Stored data.
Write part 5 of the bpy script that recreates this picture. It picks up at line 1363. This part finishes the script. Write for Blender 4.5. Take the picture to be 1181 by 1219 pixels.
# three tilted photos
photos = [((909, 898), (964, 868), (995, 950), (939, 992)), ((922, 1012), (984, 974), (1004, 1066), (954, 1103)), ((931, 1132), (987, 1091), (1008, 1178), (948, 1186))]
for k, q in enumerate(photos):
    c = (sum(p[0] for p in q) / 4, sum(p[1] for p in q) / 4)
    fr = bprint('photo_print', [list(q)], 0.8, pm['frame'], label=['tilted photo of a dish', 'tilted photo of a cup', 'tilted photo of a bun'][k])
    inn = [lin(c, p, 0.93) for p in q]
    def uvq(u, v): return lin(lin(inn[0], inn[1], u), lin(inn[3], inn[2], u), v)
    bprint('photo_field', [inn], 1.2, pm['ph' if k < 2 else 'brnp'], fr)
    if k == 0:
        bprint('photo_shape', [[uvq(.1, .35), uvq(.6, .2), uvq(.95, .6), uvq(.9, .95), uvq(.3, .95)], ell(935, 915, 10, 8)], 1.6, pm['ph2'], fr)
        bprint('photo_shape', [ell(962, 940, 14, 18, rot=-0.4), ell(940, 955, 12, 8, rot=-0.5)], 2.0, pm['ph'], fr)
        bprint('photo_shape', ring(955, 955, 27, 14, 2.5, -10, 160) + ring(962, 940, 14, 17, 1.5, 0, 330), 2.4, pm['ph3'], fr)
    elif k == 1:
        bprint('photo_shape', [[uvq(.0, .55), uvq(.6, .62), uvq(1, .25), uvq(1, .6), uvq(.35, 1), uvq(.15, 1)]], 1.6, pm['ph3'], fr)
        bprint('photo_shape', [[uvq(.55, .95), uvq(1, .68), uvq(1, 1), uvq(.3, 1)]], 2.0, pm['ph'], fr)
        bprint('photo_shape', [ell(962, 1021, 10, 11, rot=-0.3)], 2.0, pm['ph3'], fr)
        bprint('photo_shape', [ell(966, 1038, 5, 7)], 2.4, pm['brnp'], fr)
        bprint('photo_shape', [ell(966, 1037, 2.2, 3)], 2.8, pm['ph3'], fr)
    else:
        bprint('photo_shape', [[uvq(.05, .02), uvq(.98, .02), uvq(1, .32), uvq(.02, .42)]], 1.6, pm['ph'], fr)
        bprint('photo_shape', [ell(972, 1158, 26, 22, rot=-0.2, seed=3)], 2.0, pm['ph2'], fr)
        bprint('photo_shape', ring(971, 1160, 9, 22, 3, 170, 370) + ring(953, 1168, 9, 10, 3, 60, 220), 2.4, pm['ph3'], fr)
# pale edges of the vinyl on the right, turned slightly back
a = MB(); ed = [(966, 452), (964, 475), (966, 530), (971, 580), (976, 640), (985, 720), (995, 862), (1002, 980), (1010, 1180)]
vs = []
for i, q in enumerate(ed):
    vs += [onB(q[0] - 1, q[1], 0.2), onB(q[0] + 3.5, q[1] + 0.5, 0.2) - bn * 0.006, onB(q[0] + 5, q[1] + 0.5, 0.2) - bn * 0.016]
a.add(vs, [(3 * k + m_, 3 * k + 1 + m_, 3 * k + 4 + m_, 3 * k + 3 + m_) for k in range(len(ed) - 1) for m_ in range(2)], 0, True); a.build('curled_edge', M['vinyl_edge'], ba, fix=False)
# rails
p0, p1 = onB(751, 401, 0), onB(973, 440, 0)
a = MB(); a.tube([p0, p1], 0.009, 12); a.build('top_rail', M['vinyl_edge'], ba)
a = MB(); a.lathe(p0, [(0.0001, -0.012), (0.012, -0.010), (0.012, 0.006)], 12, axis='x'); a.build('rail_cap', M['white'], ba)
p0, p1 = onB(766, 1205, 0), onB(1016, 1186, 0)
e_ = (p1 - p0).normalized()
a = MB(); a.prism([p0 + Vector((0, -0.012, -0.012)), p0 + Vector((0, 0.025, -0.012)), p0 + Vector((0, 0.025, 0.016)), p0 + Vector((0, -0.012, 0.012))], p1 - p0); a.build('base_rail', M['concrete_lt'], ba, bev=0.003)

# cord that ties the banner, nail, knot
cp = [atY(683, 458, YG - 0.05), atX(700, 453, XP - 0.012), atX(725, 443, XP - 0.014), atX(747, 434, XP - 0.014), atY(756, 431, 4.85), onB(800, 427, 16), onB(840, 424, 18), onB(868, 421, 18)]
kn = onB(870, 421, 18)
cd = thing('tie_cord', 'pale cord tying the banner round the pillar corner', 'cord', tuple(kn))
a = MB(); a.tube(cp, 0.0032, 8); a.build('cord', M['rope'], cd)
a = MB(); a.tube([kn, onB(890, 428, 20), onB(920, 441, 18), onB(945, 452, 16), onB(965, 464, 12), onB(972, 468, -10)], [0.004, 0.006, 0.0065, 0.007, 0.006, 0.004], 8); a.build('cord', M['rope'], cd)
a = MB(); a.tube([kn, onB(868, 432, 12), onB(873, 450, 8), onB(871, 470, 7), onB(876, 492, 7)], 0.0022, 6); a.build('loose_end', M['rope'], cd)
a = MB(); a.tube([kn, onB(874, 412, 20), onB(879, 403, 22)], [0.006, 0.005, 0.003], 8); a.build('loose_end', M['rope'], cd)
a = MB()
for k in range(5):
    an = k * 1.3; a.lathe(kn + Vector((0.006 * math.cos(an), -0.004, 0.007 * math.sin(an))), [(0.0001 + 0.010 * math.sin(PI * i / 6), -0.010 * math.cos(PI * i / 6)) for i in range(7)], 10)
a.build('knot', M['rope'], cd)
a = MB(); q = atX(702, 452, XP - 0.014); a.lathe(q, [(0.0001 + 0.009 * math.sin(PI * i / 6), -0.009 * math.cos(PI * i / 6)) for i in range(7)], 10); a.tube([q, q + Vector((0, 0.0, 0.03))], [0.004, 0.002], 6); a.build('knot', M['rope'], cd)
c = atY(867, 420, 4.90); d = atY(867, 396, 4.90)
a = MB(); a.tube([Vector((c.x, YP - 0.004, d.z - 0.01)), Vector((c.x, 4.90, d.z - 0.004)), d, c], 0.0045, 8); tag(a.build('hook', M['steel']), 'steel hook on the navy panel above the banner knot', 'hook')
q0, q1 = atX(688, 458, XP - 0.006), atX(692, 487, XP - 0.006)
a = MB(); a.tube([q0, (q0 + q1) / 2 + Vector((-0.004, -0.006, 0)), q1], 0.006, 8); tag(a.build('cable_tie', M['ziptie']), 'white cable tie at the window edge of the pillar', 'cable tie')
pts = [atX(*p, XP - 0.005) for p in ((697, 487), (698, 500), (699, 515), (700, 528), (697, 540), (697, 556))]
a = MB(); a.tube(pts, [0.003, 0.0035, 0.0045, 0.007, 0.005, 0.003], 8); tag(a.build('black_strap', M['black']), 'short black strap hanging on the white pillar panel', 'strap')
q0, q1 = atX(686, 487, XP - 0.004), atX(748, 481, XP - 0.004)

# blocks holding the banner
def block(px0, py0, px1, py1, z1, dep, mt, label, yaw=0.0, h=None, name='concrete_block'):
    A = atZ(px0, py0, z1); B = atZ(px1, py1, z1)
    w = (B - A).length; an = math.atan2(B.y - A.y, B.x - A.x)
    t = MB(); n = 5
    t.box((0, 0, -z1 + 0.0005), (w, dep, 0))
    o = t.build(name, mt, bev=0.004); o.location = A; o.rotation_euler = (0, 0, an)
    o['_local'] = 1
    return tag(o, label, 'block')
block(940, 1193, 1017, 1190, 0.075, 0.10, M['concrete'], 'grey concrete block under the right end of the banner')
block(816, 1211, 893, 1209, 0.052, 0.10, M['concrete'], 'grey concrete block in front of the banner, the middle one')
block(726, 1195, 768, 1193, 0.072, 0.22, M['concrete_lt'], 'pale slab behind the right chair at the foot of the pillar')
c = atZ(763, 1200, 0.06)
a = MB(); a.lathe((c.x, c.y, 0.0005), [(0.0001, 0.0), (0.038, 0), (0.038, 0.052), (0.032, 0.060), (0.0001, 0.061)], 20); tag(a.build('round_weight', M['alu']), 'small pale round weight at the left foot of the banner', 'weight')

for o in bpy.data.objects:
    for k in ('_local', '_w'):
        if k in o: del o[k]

Requirement.
Pick out lines containing the word "that", each one as written.

Solution for this exercise.
Write part 5 of the bpy script that recreates this picture. It picks up at line 1363. This part finishes the script. Write for Blender 4.5. Take the picture to be 1181 by 1219 pixels.
# cord that ties the banner, nail, knot